[Begin]
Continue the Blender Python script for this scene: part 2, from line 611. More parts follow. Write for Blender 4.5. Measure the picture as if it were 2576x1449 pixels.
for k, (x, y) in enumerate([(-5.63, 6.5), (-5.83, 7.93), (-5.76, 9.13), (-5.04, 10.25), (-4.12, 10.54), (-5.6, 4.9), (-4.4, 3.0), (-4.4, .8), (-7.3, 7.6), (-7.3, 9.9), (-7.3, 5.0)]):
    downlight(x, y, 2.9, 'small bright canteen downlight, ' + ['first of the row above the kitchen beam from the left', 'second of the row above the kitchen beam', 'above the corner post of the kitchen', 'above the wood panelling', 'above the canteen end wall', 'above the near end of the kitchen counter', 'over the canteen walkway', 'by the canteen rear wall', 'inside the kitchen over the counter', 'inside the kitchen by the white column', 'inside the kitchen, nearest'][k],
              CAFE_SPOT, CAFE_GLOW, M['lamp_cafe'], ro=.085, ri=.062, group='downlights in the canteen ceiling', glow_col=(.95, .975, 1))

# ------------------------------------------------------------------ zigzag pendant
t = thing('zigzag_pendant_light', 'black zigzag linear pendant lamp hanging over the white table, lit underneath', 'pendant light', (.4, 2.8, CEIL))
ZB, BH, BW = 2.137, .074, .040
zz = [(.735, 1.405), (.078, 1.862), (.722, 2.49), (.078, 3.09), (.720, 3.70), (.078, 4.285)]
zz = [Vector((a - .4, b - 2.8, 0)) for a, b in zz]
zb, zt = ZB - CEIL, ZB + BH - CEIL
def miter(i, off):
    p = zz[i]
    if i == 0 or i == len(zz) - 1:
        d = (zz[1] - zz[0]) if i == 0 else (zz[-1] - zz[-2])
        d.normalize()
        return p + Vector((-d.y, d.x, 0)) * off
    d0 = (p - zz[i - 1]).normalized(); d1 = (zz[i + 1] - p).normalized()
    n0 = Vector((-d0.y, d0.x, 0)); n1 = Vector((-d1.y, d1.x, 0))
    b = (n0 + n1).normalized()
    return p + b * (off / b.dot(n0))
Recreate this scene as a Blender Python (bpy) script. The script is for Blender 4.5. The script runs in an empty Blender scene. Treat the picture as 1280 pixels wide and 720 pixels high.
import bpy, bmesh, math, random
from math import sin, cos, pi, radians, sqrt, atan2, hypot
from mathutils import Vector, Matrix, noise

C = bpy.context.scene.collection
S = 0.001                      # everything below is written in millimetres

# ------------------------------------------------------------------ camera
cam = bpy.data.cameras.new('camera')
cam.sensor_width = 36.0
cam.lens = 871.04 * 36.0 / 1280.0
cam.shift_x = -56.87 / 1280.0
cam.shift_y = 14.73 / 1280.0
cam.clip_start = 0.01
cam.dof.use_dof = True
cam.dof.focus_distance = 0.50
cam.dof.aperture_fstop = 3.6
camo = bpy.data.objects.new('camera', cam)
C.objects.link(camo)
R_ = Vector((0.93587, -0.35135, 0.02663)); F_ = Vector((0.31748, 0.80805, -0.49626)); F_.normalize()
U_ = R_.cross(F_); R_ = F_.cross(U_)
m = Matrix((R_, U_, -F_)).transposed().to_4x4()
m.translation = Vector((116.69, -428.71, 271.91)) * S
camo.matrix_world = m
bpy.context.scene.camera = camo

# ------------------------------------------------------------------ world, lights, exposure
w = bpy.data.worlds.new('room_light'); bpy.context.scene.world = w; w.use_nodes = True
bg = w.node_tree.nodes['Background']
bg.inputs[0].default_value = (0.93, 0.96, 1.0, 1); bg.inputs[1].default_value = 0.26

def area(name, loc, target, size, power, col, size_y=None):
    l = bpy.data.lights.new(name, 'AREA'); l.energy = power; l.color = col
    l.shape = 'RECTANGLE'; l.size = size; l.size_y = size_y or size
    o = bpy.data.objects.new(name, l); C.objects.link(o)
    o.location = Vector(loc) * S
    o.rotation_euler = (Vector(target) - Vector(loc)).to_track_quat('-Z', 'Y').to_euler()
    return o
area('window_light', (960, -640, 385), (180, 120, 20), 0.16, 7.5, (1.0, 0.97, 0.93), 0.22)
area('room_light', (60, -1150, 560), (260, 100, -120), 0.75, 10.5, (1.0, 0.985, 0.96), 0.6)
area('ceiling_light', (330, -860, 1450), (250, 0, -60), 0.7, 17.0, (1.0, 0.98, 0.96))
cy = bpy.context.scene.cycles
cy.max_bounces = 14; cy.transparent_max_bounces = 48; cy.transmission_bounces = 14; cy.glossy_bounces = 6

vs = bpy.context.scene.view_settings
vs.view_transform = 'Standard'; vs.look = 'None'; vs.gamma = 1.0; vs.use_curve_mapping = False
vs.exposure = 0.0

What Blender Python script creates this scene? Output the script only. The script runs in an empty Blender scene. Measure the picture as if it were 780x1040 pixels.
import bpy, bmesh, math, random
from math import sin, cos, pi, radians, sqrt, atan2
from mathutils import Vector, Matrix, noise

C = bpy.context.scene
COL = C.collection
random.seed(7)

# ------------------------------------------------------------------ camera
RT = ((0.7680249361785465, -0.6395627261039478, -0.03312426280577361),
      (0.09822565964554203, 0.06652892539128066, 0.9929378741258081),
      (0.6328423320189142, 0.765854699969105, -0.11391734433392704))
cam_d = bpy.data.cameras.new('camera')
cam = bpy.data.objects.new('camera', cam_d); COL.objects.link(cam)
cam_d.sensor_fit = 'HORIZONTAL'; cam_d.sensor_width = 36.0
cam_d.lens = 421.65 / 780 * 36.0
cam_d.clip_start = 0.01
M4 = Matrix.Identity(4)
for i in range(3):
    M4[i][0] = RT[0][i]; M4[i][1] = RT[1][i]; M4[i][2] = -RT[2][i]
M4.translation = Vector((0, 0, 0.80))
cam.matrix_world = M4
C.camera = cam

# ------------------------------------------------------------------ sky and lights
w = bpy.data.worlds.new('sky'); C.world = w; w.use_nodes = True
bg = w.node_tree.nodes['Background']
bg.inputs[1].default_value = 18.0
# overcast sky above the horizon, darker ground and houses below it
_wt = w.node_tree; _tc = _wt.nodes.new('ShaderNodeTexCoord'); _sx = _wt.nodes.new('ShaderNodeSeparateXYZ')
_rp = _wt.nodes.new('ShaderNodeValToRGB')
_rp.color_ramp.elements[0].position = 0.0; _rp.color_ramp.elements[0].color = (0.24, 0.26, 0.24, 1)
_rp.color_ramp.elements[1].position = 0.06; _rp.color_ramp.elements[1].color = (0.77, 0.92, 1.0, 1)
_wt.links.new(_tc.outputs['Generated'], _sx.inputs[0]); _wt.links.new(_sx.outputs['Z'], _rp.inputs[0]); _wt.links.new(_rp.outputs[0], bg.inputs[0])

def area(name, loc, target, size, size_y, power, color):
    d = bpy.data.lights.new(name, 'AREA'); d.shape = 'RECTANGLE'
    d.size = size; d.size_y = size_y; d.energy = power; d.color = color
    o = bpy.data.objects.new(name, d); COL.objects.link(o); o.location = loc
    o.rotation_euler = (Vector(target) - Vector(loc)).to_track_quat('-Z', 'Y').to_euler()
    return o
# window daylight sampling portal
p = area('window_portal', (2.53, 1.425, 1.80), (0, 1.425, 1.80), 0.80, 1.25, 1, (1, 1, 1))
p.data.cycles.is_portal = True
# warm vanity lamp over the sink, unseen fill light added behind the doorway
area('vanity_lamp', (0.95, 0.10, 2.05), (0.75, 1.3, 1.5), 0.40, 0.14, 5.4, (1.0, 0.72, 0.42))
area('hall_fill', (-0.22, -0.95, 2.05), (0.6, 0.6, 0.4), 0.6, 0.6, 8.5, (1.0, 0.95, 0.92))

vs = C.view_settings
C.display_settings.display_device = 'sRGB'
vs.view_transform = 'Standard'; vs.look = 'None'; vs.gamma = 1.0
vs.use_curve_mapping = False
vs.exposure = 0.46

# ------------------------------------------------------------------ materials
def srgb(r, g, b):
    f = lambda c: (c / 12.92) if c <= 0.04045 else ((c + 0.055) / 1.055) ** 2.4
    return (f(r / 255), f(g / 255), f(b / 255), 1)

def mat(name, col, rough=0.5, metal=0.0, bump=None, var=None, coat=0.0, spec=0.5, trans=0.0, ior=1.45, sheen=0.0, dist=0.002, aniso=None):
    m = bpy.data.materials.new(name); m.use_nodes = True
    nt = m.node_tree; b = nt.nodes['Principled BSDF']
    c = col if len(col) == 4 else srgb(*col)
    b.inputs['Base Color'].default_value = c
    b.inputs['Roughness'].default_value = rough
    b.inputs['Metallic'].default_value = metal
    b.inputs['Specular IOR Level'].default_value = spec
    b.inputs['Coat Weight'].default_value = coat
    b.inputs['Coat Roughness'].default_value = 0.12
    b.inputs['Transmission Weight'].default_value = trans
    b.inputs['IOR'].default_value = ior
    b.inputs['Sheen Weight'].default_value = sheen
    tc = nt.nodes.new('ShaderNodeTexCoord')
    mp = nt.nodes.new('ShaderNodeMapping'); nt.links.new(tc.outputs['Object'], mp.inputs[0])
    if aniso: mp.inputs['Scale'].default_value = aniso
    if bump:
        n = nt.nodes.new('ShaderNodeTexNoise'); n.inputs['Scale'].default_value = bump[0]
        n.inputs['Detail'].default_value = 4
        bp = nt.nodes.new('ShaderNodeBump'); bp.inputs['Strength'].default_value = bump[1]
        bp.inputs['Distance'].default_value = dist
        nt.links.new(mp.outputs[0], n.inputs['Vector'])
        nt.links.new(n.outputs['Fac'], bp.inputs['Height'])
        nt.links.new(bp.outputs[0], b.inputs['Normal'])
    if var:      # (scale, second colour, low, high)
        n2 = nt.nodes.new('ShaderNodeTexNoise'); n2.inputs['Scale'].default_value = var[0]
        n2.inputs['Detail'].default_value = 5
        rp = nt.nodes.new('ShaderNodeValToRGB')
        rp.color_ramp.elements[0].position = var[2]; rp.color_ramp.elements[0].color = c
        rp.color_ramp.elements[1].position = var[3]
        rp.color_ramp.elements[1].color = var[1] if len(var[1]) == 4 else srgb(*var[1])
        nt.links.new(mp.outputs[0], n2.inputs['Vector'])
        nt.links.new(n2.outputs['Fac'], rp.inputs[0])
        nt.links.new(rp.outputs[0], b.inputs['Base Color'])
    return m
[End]
:: Instructions to follow ::
Reproduce the lines exactly, taking as the first line the one with "What Blender Python" and as the last line the one with "random.seed(7)", and include nothing else.

:: The response ::
What Blender Python script creates this scene? Output the script only. The script runs in an empty Blender scene. Measure the picture as if it were 780x1040 pixels.
import bpy, bmesh, math, random
from math import sin, cos, pi, radians, sqrt, atan2
from mathutils import Vector, Matrix, noise

C = bpy.context.scene
COL = C.collection
random.seed(7)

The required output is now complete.